━━━ DATA LINES ━━━

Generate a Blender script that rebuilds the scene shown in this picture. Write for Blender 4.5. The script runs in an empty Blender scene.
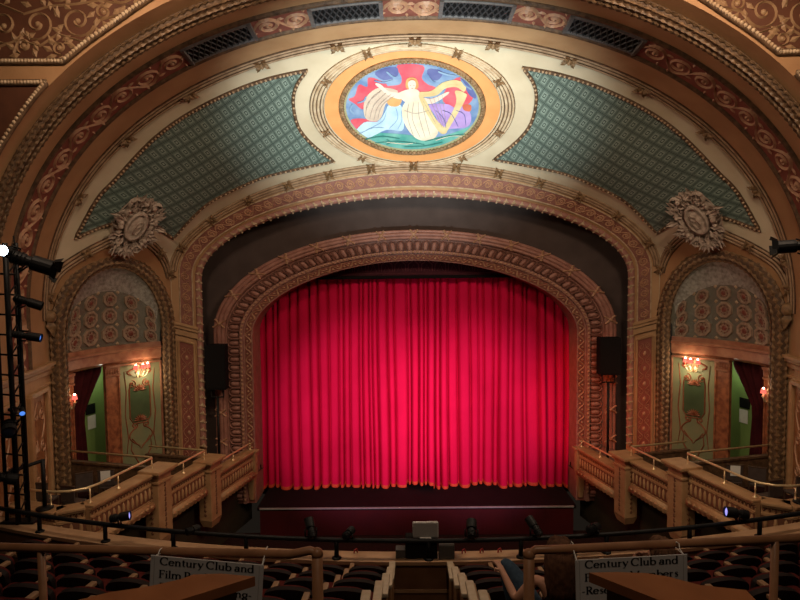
import bpy, bmesh, math, random
import numpy as np
from mathutils import Vector, Matrix
from mathutils.geometry import delaunay_2d_cdt
random.seed(7)
SC = bpy.context.scene
COL = SC.collection
PI = math.pi
ZC = 10.1                       # camera height above the orchestra floor
FPX = 600.0                     # focal length in pixels of the 800 px wide frame

# ------------------------------------------------------------------ camera
CX, YAW, PITCH, ROLL = -0.39, math.radians(-0.37), math.radians(3.34), math.radians(0.60)
_r0 = Vector((math.cos(YAW), -math.sin(YAW), 0)); _f0 = Vector((math.sin(YAW), math.cos(YAW), 0)); _z = Vector((0, 0, 1))
FWD = math.cos(PITCH)*_f0 - math.sin(PITCH)*_z
_up = math.sin(PITCH)*_f0 + math.cos(PITCH)*_z
CR = math.cos(ROLL)*_r0 - math.sin(ROLL)*_up
CU = math.sin(ROLL)*_r0 + math.cos(ROLL)*_up
CP = Vector((CX, 0, ZC))
cam_d = bpy.data.cameras.new('camera'); cam_d.lens = FPX/800*36; cam_d.sensor_width = 36; cam_d.clip_start = 0.05; cam_d.clip_end = 200
cam = bpy.data.objects.new('camera', cam_d); COL.objects.link(cam)
M3 = Matrix((CR, CU, -FWD)).transposed().to_4x4(); M3.translation = CP
cam.matrix_world = M3
SC.camera = cam

# ------------------------------------------------------------------ world, lights, exposure
w = bpy.data.worlds.new('world'); SC.world = w; w.use_nodes = True
w.node_tree.nodes['Background'].inputs[0].default_value = (1.0, 0.75, 0.55, 1)
w.node_tree.nodes['Background'].inputs[1].default_value = 0.010
SC.view_settings.view_transform = 'Standard'; SC.view_settings.look = 'None'
SC.view_settings.gamma = 1.0; SC.view_settings.use_curve_mapping = False
SC.view_settings.exposure = 0.0
SC.cycles.use_denoising = True
SC.cycles.max_bounces = 5; SC.cycles.diffuse_bounces = 3; SC.cycles.glossy_bounces = 2; SC.cycles.transmission_bounces = 3
SC.cycles.sample_clamp_indirect = 3.0

def aim(o, target):
    d = Vector(target) - o.location
    o.rotation_euler = d.to_track_quat('-Z', 'Y').to_euler()
def spot(name, loc, target, power, color, angle, blend=0.8, size=0.15):
    d = bpy.data.lights.new(name, 'SPOT'); d.energy = power; d.color = color; d.spot_size = math.radians(angle); d.spot_blend = blend; d.shadow_soft_size = size
    o = bpy.data.objects.new(name, d); COL.objects.link(o); o.location = loc; aim(o, target); return o
def area(name, loc, target, power, color, sx, sy):
    d = bpy.data.lights.new(name, 'AREA'); d.energy = power; d.color = color; d.shape = 'RECTANGLE'; d.size = sx; d.size_y = sy
    o = bpy.data.objects.new(name, d); COL.objects.link(o); o.location = loc; aim(o, target); return o
def point(name, loc, power, color, size=0.04):
    d = bpy.data.lights.new(name, 'POINT'); d.energy = power; d.color = color; d.shadow_soft_size = size
    o = bpy.data.objects.new(name, d); COL.objects.link(o); o.location = loc; return o

spot('cove_spotlight', (0.0, 11.0, ZC-2.6), (0.0, 19.3, ZC+5.4), 8000, (0.90, 1.0, 0.97), 66, 1.0, 0.3)
area('house_light', (-5.4, 8.6, ZC+5.4), (2.0, 21, ZC-0.5), 390, (1.0, 0.74, 0.52), 2.5, 1.5)
area('house_light', (5.4, 8.6, ZC+5.4), (-2.0, 21, ZC-0.5), 520, (1.0, 0.74, 0.52), 2.5, 1.5)
spot('balcony_light', (0.0, 0.5, ZC+6.5), (0.0, 5.5, ZC-3.0), 540, (1.0, 0.72, 0.50), 100, 1.0, 0.4)
for sx in (-1, 1): spot('box_spotlight', (sx*1.0, 9.6, ZC+6.0), (sx*8.0, 18.3, ZC-5.6), 1350, (1.0, 0.72, 0.46), 36, 0.9, 0.25)
spot('curtain_spotlight', (-3.4, 11.0, ZC-4.6), (-1.9, 24, ZC-6.2), 3900, (1.0, 0.50, 0.80), 42, 0.9, 0.12)
spot('curtain_spotlight', (3.4, 11.0, ZC-4.6), (2.1, 24, ZC-6.2), 4400, (1.0, 0.50, 0.80), 42, 0.9, 0.12)
spot('curtain_spotlight', (0.0, 10.2, ZC-3.4), (0.2, 24, ZC-4.6), 1350, (1.0, 0.50, 0.80), 46, 1.0, 0.15)
spot('side_spotlight', (-6.0, 10.5, ZC-2.5), (6.5, 22.3, ZC-5.4), 4000, (1.0, 0.16, 0.05), 22, 0.9, 0.15)

# ------------------------------------------------------------------ projection helpers
def W(px, py, D):
    """the point on the plane Y = D seen at photo pixel (px, py)"""
    d = CR*((px-400)/FPX) + CU*(-(py-300)/FPX) + FWD
    return CP + d*(D/d.y)
def WZ(px, py, zrel):
    d = CR*((px-400)/FPX) + CU*(-(py-300)/FPX) + FWD
    return CP + d*(zrel/d.z)
_R = np.array([CR[:], CU[:], FWD[:]]); _C = np.array(CP[:])
def projn(P):
    q = (P - _C) @ _R.T
    return np.stack([400 + FPX*q[..., 0]/q[..., 2], 300 - FPX*q[..., 1]/q[..., 2]], -1)

# ------------------------------------------------------------------ materials
MATS = {}
def lin(c): return tuple(((x/255)/12.92 if x/255 <= 0.04045 else ((x/255+0.055)/1.055)**2.4) for x in c)
def pm(name, c1, c2=None, scale=4.0, rough=0.6, bump=0.0, bscale=20.0, metal=0.0, spec=0.35, emit=None, estr=0.0, detail=4.0):
    """noise-mottled principled material; colours are linear"""
    m = bpy.data.materials.new(name); m.use_nodes = True; nt = m.node_tree; b = nt.nodes['Principled BSDF']
    b.inputs['Roughness'].default_value = rough; b.inputs['Metallic'].default_value = metal
    b.inputs['Specular IOR Level'].default_value = spec
    b.inputs['Base Color'].default_value = (*c1, 1)
    tc = nt.nodes.new('ShaderNodeTexCoord')
    if c2 is not None:
        n = nt.nodes.new('ShaderNodeTexNoise'); n.inputs['Scale'].default_value = scale; n.inputs['Detail'].default_value = detail
        nt.links.new(tc.outputs['Object'], n.inputs['Vector'])
        r = nt.nodes.new('ShaderNodeValToRGB'); r.color_ramp.elements[0].position = 0.35; r.color_ramp.elements[1].position = 0.68
        r.color_ramp.elements[0].color = (*c1, 1); r.color_ramp.elements[1].color = (*c2, 1)
        nt.links.new(n.outputs['Fac'], r.inputs['Fac']); nt.links.new(r.outputs['Color'], b.inputs['Base Color'])
    if bump > 0:
        n2 = nt.nodes.new('ShaderNodeTexNoise'); n2.inputs['Scale'].default_value = bscale; n2.inputs['Detail'].default_value = 3
        nt.links.new(tc.outputs['Object'], n2.inputs['Vector'])
        bp = nt.nodes.new('ShaderNodeBump'); bp.inputs['Strength'].default_value = bump; bp.inputs['Distance'].default_value = 0.05
        nt.links.new(n2.outputs['Fac'], bp.inputs['Height']); nt.links.new(bp.outputs['Normal'], b.inputs['Normal'])
    if emit is not None:
        b.inputs['Emission Color'].default_value = (*emit, 1); b.inputs['Emission Strength'].default_value = estr
    MATS[name] = m
    return m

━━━

**INSTRUCTIONS FOR THE TASK**
Looking at the data above, show all lines where the word "scene" occurs.

**TASK RESPONSE**
Generate a Blender script that rebuilds the scene shown in this picture. Write for Blender 4.5. The script runs in an empty Blender scene.
SC = bpy.context.scene